The University of Geneva set up an international commission of experts to investigate allegations
by his younger co-workers that Karl Illmensee fabricated (unpublished) data in nuclear-transfer
experiments; such experiments are important in the development of mammalian cloning
technology. The commission found no evidence in his research protocols to support or refute the
accusation, and suggested that the experiments by repeated in an international collaboration.

The suggestion was followed through by Illmensee and results were published in the
peer-reviewed journals Naturwissenschaft (1989) and Development (1990). Two members of the
commission, Richard Gardner, a professor at Oxford University and Anne McLauren, a principal
scientist at the Wellcome Research Institute in Cambridge, wrote to the University of Geneva in
1991 explaining that the papers reproduced the "essential findings" in Illmansee's earlier
experiments, despite the use in later experiments of a different cell line for practical reasons.
"We consider it appropriate the University of Geneva should inform the scientific community
that these controversial findings have now been confirmed under the conditions specified by the
commission," they wrote.
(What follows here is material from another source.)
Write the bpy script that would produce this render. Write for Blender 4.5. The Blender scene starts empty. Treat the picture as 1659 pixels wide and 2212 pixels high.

They received no answer.

Illmensee says he left Geneva because of the bad feeling generated by the affair and now works
at at the University of Salzburg.

The current rector of the University of Geneva, Bernard Falpius, says that as he has been in office
for only two years, he is not familiar with the details of the affair. But he says that he plans to
reply to Illmensee's most recent letter, which was sent in May, later this month.